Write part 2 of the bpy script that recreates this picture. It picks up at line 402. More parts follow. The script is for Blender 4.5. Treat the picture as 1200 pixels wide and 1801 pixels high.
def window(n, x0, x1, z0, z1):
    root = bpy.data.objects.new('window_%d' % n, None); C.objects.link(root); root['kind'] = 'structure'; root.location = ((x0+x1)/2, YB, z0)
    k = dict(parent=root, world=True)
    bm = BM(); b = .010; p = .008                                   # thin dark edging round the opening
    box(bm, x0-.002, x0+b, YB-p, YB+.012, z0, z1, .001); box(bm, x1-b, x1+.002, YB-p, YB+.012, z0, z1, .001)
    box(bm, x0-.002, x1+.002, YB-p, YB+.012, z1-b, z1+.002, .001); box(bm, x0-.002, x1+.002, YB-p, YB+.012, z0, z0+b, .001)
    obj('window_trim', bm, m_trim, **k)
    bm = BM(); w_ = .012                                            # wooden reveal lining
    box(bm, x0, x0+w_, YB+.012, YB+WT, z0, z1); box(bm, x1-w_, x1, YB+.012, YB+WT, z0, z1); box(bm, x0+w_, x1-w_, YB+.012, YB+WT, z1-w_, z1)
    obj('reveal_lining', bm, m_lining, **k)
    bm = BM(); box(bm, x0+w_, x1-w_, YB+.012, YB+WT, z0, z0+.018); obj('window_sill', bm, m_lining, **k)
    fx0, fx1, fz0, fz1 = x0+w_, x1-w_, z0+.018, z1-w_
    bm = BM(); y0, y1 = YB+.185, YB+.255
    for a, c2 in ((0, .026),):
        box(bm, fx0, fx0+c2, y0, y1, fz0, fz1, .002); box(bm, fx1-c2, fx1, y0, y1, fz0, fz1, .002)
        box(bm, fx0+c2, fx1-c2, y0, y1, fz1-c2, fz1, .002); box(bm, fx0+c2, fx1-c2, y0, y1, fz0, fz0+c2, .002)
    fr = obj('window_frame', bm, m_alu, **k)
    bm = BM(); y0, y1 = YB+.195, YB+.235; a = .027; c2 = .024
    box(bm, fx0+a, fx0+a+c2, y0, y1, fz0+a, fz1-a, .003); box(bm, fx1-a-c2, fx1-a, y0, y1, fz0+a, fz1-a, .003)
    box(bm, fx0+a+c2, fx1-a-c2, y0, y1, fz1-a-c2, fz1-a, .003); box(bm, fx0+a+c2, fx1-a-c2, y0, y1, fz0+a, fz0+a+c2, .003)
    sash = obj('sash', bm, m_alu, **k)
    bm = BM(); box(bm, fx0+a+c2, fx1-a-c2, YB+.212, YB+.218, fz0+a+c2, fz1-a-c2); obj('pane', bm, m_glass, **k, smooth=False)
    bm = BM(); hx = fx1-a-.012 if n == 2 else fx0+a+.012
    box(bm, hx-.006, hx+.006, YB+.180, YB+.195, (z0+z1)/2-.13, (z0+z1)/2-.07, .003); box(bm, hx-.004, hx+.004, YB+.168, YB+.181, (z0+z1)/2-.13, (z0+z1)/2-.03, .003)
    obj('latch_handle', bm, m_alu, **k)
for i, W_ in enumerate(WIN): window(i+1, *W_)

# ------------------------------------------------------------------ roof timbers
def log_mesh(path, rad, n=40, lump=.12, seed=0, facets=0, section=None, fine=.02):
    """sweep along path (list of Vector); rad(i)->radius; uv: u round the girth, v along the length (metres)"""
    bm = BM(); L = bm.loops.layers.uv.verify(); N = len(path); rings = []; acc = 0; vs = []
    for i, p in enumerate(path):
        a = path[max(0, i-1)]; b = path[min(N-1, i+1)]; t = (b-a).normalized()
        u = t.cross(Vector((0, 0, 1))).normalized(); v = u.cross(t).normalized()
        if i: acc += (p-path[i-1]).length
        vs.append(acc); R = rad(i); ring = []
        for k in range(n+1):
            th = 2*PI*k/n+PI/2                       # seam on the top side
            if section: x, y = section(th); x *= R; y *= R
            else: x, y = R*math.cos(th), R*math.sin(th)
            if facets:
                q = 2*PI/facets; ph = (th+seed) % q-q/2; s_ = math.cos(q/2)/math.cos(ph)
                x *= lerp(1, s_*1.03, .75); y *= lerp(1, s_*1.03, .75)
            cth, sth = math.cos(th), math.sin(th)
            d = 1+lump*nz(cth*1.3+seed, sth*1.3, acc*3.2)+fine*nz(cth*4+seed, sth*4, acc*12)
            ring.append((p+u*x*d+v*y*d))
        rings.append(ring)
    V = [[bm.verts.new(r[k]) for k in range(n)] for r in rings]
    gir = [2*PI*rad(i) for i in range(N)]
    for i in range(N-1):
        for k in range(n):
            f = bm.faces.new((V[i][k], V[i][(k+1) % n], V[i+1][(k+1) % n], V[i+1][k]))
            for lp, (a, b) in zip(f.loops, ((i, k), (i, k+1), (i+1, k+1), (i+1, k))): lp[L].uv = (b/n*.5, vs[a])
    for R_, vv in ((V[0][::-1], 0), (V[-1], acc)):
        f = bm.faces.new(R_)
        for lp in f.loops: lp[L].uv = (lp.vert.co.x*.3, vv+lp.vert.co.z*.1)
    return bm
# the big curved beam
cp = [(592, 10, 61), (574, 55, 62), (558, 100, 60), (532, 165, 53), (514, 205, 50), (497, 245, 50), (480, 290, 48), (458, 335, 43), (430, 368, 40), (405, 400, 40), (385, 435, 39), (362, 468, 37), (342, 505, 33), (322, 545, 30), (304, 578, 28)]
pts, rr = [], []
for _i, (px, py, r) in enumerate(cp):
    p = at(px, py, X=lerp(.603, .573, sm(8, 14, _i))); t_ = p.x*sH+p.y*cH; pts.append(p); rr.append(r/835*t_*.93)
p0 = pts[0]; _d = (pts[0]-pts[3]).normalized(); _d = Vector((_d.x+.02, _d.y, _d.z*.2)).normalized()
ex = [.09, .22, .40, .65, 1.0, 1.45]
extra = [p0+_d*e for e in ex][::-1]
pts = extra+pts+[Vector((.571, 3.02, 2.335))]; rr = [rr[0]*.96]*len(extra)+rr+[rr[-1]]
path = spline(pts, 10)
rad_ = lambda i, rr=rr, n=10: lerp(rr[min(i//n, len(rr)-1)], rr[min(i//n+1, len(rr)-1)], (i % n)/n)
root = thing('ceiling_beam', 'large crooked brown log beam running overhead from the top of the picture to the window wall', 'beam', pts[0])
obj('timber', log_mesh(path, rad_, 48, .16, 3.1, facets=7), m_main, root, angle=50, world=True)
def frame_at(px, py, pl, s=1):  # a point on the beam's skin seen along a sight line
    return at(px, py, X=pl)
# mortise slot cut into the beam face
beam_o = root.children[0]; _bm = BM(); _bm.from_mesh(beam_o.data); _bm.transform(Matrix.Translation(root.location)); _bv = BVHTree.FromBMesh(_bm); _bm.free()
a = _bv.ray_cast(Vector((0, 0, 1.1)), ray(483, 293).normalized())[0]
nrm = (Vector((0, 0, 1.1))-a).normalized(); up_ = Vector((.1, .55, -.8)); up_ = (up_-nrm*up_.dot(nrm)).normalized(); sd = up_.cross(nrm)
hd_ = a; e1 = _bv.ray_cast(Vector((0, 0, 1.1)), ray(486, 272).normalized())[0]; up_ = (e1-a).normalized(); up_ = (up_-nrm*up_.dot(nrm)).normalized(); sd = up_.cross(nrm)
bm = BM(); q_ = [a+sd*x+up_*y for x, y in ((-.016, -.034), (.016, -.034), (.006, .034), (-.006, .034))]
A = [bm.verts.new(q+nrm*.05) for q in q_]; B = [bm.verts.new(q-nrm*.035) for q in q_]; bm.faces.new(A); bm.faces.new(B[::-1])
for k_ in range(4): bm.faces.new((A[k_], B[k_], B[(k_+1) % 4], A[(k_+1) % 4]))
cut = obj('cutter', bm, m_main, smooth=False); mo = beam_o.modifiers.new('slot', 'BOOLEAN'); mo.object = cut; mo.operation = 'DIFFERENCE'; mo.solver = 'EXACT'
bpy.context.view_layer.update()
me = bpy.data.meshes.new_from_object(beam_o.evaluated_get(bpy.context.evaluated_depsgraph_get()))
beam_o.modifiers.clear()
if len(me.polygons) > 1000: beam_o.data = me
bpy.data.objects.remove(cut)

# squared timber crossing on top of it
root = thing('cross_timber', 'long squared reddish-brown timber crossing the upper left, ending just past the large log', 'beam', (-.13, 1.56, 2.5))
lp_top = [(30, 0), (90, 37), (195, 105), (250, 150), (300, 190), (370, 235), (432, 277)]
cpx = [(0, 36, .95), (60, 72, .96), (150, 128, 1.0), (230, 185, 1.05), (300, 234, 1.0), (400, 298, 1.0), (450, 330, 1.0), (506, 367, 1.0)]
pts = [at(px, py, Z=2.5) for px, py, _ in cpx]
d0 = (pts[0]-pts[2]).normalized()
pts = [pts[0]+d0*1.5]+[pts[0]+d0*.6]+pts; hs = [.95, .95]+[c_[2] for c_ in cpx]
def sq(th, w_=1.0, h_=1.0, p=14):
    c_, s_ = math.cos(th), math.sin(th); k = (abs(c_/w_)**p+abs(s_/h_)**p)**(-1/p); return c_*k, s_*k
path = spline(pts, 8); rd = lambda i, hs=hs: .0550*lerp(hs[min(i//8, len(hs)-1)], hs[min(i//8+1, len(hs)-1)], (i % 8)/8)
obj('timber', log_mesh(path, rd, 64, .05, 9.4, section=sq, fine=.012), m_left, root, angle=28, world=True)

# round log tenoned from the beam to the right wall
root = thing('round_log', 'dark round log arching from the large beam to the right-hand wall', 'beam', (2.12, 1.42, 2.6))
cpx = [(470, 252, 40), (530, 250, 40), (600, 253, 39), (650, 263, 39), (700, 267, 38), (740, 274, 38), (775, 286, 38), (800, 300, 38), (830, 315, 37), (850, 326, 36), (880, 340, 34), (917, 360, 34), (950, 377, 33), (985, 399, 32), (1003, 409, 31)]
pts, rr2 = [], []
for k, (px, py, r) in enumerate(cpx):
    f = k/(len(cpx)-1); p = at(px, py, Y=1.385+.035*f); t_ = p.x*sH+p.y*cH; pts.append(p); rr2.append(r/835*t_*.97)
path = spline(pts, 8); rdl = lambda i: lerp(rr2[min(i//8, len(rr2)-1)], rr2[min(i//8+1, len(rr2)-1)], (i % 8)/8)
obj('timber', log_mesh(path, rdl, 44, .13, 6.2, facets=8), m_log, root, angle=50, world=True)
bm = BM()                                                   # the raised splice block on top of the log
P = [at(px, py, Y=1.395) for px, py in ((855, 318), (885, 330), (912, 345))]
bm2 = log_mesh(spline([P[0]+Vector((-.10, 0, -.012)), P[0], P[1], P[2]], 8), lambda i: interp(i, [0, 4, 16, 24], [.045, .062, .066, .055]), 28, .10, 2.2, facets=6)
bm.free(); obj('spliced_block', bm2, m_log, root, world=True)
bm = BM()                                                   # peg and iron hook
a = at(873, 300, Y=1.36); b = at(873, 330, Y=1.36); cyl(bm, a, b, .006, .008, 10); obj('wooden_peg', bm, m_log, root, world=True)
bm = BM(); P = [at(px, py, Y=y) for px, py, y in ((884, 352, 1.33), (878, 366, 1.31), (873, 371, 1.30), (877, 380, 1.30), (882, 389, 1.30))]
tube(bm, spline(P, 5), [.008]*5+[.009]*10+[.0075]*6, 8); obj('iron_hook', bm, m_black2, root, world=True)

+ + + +

Your objective
A number is the only answer here: how many lines of the material above contain "picture"?

Response below
2